На Восточном фронте в канун Рождества до осажденного фон Паулюса дошли зловещие новости. Ввиду стремительного наступления Красной армии против германских войск, уже оттесненных южнее Дона к Миллерову, 6-я бронетанковая дивизия была отозвана из числа войск, пытавшихся прорваться к Сталинграду, и переброшена на Дон. Единственным успехом Германии в тот день стал секретный запуск первой летающей бомбы («Фау-1») — реактивного беспилотного летающего аппарата, который пролетел два с половиной километра на опытном полигоне в Пенемюнде. Для отладки бомбы требовался еще по меньшей мере год испытаний и строительства подходящих баз на северо-западе Франции, но немецкое секретное оружие, на которое возлагались изрядные надежды, уже появилось. И в случае с ядерным реактором в Чикаго, и в случае с немецкой летающей бомбой «Фау-1» в Пенемюнде самые причудливые идеи довоенной науки превращались в реальность для удовлетворения нужд тотальной войны.

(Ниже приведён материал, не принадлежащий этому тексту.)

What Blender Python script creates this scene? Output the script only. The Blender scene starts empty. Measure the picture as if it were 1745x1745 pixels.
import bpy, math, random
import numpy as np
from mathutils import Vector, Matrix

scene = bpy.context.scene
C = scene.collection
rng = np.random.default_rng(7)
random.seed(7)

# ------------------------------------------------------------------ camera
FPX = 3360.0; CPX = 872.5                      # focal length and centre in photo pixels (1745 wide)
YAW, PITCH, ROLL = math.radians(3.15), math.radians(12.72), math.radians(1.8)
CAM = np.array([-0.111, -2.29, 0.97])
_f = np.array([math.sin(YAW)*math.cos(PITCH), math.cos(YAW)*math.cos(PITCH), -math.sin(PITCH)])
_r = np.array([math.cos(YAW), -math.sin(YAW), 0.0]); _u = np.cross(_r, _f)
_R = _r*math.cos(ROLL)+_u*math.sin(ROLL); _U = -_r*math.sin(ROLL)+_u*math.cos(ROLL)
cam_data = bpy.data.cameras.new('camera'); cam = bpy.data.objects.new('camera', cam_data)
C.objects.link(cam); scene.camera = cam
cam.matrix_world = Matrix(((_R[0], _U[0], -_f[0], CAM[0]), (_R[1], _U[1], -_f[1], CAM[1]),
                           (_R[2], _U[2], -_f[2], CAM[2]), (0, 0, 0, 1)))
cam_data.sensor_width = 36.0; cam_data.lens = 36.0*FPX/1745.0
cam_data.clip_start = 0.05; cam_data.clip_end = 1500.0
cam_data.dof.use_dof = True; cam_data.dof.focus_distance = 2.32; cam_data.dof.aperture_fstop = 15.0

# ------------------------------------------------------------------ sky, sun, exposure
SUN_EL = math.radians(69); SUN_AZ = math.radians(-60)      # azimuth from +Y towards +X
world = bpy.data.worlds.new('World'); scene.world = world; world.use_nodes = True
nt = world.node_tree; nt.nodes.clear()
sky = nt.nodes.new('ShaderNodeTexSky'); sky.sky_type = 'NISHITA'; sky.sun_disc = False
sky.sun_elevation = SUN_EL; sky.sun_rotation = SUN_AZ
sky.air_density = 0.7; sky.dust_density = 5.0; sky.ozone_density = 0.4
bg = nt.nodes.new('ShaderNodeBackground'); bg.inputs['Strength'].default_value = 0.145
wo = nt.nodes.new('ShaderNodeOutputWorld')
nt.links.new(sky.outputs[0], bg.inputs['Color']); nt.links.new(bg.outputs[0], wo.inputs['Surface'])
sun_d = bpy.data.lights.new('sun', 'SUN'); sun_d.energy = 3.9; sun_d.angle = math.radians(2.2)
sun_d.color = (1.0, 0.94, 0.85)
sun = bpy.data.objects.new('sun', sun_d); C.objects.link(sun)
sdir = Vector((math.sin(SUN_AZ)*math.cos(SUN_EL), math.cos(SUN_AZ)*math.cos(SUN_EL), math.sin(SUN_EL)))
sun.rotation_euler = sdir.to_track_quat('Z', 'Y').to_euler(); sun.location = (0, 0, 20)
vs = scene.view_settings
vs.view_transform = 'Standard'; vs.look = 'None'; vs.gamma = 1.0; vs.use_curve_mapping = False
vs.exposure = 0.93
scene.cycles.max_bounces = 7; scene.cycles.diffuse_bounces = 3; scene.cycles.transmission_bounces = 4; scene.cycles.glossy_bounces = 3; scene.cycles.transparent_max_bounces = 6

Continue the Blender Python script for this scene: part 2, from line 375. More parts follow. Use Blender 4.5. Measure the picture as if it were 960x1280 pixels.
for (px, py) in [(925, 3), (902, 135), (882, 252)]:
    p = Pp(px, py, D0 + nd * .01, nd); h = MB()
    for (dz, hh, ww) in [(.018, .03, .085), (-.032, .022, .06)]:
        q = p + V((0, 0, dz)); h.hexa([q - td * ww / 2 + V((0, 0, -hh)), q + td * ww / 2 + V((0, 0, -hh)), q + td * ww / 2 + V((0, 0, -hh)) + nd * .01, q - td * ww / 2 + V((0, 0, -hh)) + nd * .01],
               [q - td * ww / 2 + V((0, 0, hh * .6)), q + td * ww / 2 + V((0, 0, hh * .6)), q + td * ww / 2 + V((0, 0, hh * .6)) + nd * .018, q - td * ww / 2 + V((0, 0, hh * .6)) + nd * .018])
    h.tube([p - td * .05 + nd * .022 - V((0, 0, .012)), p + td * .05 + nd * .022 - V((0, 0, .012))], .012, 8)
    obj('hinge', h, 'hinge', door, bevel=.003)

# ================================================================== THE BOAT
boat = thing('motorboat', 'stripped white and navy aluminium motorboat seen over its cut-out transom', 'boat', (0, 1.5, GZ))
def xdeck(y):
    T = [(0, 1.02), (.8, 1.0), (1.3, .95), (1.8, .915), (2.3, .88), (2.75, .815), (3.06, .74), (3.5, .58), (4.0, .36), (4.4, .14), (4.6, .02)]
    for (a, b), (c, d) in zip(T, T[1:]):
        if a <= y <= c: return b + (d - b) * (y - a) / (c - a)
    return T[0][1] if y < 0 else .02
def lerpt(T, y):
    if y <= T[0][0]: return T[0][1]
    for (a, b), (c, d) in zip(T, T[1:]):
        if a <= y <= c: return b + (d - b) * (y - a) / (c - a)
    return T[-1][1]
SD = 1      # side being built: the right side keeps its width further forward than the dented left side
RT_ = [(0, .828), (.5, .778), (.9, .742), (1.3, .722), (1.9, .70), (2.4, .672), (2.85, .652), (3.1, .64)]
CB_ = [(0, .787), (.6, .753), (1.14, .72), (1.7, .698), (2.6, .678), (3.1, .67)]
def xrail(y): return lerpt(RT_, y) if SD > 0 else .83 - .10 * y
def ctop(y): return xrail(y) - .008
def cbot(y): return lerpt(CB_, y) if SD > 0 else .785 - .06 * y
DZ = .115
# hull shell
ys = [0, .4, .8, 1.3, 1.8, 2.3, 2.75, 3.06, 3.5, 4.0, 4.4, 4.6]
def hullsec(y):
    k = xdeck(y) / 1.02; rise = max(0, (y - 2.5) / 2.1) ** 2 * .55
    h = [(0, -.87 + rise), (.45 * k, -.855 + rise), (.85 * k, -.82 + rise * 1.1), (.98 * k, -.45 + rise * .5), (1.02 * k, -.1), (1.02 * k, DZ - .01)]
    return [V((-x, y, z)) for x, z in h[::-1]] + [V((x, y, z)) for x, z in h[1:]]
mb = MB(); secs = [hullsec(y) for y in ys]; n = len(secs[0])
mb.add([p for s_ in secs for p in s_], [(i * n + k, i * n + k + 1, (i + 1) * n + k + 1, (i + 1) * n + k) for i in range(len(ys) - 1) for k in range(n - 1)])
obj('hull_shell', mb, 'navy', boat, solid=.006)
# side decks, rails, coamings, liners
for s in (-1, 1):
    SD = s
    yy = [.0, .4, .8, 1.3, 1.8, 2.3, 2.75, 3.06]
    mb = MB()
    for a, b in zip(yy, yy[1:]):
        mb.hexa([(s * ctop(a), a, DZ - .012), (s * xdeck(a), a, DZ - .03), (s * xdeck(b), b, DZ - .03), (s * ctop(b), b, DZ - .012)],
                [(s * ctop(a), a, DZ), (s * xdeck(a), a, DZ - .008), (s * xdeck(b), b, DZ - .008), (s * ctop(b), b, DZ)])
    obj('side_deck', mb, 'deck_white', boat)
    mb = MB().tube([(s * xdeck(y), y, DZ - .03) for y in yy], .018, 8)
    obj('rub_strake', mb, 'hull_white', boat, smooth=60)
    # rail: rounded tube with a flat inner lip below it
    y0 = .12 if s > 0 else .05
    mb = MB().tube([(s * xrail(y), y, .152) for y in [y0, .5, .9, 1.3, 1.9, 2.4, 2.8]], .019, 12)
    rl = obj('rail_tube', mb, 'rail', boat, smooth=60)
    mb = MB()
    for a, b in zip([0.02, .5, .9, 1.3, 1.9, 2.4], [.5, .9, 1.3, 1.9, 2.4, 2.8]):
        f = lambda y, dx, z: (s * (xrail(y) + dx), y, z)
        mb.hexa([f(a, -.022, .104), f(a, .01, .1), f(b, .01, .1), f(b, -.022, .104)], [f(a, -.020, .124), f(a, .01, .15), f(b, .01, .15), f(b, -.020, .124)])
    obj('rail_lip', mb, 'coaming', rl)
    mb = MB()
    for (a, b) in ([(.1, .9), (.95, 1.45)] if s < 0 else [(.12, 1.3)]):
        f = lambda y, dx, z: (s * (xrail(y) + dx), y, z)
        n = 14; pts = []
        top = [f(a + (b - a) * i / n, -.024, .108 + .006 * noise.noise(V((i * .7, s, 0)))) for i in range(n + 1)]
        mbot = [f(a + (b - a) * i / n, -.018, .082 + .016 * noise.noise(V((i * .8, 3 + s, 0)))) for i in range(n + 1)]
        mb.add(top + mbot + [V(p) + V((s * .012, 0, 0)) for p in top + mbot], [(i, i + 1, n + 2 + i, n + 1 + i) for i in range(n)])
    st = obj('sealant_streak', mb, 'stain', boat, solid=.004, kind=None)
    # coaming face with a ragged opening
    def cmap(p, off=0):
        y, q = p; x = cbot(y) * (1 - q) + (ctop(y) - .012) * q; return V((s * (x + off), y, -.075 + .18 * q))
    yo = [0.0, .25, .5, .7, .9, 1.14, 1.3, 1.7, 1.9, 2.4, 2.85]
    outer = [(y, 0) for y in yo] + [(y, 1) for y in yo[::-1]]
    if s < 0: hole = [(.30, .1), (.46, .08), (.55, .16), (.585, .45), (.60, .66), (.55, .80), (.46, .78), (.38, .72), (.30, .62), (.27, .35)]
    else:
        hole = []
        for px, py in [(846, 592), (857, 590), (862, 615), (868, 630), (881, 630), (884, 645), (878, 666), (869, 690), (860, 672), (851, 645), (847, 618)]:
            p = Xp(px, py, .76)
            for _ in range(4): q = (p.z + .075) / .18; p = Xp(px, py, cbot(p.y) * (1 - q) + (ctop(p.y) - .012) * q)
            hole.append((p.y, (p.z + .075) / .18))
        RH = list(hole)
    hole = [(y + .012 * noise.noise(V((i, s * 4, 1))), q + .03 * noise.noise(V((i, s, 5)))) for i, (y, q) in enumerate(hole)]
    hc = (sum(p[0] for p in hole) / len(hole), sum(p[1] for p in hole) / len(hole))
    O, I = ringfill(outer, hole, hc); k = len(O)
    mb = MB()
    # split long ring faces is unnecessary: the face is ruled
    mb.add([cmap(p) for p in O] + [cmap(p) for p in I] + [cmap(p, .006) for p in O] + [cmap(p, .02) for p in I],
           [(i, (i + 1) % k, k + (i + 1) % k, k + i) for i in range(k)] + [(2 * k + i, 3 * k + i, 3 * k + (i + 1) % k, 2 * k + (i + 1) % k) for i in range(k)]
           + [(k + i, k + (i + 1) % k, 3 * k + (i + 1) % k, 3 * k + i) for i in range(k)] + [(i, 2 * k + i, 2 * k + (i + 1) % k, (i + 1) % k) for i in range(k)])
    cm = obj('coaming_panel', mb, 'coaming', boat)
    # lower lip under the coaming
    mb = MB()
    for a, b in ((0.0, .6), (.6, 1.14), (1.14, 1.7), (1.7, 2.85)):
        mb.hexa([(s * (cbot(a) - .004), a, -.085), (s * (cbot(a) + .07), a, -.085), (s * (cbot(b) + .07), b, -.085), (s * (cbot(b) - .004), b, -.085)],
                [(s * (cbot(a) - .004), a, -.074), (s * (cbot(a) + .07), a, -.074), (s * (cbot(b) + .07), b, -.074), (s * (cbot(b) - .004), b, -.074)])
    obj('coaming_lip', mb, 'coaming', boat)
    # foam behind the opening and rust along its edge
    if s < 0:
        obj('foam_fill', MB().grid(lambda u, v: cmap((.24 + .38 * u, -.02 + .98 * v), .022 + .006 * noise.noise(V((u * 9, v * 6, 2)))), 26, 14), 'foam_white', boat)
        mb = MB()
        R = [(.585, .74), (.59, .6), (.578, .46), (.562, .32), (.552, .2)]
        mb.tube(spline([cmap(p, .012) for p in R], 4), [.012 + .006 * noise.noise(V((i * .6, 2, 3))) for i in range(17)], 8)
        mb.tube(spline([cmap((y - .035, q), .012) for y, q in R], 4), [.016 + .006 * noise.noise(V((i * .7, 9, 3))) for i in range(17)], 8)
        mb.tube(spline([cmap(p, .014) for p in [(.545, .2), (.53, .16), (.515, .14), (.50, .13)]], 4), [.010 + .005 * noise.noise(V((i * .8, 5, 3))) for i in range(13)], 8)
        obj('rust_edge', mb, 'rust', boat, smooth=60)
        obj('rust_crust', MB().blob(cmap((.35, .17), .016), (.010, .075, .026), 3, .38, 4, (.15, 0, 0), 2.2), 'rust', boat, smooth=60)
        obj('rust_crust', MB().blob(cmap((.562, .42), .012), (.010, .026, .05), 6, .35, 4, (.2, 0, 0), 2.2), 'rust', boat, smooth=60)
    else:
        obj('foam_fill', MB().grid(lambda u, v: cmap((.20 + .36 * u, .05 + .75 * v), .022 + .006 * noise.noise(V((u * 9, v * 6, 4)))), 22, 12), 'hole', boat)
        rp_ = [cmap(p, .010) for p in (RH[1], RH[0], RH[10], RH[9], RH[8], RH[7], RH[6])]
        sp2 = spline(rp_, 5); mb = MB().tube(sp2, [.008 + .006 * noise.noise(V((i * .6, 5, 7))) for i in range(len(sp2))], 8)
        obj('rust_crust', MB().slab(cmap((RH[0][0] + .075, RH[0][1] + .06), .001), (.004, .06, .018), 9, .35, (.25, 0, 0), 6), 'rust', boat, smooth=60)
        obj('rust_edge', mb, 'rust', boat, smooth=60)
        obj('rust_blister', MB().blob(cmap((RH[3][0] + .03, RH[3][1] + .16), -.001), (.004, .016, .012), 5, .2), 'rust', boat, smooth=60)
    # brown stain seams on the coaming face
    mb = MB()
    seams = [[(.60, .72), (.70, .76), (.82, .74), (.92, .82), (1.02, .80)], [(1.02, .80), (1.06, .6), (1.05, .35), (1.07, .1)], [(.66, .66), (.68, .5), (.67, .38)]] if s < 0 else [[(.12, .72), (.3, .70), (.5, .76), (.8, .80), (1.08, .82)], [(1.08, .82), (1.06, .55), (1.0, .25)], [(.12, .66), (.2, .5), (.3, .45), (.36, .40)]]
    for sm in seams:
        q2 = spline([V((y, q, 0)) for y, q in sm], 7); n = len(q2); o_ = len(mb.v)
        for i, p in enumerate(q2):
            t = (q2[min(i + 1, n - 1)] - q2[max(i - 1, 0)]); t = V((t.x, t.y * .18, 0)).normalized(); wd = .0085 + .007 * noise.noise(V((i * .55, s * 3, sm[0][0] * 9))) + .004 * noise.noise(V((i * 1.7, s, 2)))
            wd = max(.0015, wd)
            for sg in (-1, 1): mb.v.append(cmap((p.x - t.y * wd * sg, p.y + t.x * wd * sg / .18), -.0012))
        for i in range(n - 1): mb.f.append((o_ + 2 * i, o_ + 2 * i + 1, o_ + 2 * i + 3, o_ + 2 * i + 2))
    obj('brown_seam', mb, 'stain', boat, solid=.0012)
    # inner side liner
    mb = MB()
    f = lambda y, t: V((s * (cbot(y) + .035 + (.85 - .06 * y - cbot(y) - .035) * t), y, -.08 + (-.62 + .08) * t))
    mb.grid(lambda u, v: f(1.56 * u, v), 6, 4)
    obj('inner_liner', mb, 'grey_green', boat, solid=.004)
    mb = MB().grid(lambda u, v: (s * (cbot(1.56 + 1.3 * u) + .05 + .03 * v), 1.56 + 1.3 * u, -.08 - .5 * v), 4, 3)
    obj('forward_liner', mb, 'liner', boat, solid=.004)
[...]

Пока наука достигала медленного, экспериментального прогресса в лабораториях и на испытательных полигонах, без задержек и сомнений ширился террор: 24 декабря немцы начали вторую облаву в Парчевском лесу. В тайном «семейном лагере» были схвачены и убиты несколько сотен евреев. Выжившим — безоружным, испуганным, страдающим от холода и голода — повезло: они нашли защитника, 24-летнего Ехиэля Гриншпана, из семьи местных торговцев лошадьми, который зимой организовал партизанский отряд из тридцати или сорока евреев, раздобыл еду и оружие у местных польских крестьян, которых его семья знала до войны, и, когда немцы вошли в лес, сумел их выбить. Тогда же, 24 декабря, в день «зачистки» Парчевского леса, немцы вошли в польскую деревню Бяловежа и казнили триста поляков за партизанскую деятельность. Сегодня молчаливым свидетельством этого служит монумент на месте их братской могилы.